National Conference on Media Reform Panel: Visioning a Media System that Serves Our Democracy and Culture

[My apologies to the other panelists; a computer crash wiped out my notes—these were taken by hand.]

Joseph Pulitzer's Saint Louis Post-dispatch was just sold. A driveway paving dispute is on page 16; Iraq news is on page 28.

Infinity [a large broadcasting conglomerate] came into WBCN, Boston, and fired 19 people. We had a successful strike and won the station back.

According to a Pew study, we are not a marginalized, cranky minority. 70 percent are dissatisfied with an industry that claims they're only giving the people what they want. And 70 percent of media professionals: our stories get spiked, we're extremely dissatisfied. I'm a network (ABC) refugee. We had joined media to spotlight the problems of the world. But media is one of the problems of the world.

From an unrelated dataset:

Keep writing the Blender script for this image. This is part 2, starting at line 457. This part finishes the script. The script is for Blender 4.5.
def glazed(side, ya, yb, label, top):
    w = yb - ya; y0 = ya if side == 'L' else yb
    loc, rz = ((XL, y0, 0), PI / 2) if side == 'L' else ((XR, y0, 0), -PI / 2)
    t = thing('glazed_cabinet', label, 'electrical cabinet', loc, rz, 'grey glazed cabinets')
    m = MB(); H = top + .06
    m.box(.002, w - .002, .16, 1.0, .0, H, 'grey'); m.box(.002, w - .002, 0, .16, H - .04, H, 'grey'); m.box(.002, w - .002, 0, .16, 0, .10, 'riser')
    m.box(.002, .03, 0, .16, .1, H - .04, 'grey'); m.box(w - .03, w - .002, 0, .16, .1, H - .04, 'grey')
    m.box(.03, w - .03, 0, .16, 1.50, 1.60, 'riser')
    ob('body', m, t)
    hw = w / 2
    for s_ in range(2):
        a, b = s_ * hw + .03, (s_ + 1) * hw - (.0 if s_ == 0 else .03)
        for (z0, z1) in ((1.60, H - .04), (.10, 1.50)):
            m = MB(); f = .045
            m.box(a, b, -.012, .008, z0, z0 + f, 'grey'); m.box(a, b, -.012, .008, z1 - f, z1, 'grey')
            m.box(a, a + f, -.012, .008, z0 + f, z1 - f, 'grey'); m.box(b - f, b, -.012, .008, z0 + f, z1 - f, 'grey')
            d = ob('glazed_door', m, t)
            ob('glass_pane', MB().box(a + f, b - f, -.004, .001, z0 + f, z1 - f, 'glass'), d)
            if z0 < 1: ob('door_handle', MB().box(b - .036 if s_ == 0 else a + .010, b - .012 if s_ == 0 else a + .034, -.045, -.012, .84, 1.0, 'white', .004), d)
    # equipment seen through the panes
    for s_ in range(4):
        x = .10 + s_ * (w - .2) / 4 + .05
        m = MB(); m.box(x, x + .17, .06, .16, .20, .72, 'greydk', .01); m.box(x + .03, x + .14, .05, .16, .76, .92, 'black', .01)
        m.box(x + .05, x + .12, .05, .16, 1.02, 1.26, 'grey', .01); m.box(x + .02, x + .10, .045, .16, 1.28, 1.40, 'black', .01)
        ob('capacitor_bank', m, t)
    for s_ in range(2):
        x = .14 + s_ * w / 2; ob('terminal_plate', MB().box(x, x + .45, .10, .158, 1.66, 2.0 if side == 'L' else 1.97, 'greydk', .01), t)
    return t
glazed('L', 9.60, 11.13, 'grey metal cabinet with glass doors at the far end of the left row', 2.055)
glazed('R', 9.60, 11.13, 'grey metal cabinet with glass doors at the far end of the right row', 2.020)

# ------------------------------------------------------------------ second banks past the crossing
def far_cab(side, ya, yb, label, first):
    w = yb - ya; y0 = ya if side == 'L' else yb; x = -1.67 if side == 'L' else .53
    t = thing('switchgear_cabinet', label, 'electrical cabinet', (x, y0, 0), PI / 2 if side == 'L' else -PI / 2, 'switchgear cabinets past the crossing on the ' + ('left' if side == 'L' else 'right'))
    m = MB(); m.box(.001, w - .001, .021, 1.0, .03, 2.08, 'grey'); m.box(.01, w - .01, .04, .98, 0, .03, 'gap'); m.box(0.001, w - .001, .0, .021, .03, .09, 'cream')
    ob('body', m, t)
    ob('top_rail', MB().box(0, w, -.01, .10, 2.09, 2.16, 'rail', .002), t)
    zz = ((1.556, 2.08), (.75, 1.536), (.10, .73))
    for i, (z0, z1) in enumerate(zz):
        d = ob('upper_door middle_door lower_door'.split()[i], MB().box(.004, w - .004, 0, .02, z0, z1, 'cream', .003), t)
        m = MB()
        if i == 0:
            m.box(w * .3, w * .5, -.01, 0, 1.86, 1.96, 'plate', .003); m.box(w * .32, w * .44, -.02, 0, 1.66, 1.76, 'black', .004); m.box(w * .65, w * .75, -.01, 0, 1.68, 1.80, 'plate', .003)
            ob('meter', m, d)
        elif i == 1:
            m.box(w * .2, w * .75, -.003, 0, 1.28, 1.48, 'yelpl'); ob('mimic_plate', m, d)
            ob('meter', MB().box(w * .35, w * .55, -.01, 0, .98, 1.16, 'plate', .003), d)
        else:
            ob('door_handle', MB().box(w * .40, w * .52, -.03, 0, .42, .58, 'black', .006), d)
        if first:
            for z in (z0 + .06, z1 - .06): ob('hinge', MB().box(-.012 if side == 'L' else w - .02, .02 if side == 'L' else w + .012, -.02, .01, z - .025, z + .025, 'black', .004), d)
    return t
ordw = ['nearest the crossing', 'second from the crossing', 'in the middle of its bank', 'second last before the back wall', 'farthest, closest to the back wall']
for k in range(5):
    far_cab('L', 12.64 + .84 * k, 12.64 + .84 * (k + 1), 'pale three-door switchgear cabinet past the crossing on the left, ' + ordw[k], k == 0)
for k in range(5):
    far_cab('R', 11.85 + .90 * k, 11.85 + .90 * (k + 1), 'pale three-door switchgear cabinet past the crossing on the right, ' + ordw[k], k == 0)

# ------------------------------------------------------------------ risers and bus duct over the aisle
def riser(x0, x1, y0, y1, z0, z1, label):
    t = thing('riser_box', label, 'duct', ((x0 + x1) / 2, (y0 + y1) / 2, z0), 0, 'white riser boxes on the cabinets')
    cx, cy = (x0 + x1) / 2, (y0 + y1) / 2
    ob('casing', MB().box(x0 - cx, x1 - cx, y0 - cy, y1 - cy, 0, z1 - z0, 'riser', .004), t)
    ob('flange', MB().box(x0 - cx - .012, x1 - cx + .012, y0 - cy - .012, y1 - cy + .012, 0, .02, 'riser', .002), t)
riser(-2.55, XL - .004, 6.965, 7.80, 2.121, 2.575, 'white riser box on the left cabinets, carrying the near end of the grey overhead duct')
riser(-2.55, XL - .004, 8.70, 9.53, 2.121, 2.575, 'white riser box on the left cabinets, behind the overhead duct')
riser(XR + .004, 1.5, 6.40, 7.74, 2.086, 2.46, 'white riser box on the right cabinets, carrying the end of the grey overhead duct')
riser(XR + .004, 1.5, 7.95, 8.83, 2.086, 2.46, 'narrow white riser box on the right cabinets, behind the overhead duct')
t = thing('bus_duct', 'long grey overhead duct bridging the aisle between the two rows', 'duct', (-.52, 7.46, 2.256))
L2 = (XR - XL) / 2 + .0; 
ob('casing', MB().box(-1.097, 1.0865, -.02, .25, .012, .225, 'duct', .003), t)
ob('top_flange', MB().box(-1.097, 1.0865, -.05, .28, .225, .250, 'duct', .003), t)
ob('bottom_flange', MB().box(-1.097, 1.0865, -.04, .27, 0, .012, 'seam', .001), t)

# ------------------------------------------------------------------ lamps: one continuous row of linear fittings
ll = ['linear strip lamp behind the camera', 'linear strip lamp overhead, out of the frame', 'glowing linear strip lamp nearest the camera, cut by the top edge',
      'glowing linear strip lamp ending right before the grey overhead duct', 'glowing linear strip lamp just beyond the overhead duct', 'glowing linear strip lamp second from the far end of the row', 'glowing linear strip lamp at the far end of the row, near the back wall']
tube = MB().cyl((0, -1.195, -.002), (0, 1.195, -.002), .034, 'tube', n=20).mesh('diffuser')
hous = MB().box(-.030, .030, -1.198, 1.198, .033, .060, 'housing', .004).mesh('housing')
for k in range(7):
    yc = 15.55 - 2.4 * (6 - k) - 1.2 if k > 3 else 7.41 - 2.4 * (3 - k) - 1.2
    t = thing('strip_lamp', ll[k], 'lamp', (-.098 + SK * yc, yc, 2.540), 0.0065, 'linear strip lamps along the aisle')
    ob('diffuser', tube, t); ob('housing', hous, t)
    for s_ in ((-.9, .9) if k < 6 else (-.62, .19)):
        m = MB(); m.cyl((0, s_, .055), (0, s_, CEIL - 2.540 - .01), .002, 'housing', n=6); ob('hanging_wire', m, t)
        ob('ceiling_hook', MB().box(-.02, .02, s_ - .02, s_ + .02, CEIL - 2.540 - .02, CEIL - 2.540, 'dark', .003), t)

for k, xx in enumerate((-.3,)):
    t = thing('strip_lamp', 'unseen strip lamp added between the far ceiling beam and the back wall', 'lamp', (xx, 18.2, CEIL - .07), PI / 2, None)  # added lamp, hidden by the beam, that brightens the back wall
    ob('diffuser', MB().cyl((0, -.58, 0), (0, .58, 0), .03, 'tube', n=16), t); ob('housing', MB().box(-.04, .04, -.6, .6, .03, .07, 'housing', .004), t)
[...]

I founded Global Vision to tell stories from the bottom up. We started on a $200 a week budget. We ran 156 weeks of coverage of Africa.

PBS told us human rights is 'an insufficient organizing principle' for a TV series—unlike cooking or home repair. We fought, station by station; this was years before the current wave.

We created MediaChannel.org to monitor the media, because we couldn't afford $100 million for a TV channel. Walter Cronkite agreed to be our eminent personality; he made a video that made me sound like a moderate! That led me to realize we have a lot of allies in unlikely places. Every PTA and teacher's union is concerned [about TV violence, the dumbing down of media, and media ownership rules]. Media was number 2 in MoveOn's member survey, but they're not addressing it.

We have to cross the partisan divide. Michael Moore and the NRA on the same side. Its unfashionable, but we have to find common ground.

We've got to stop fighting over funding crumbs. Common Cause realized that campaign finance was about buying media advertising. We need to fight for what we want, not just what we're against.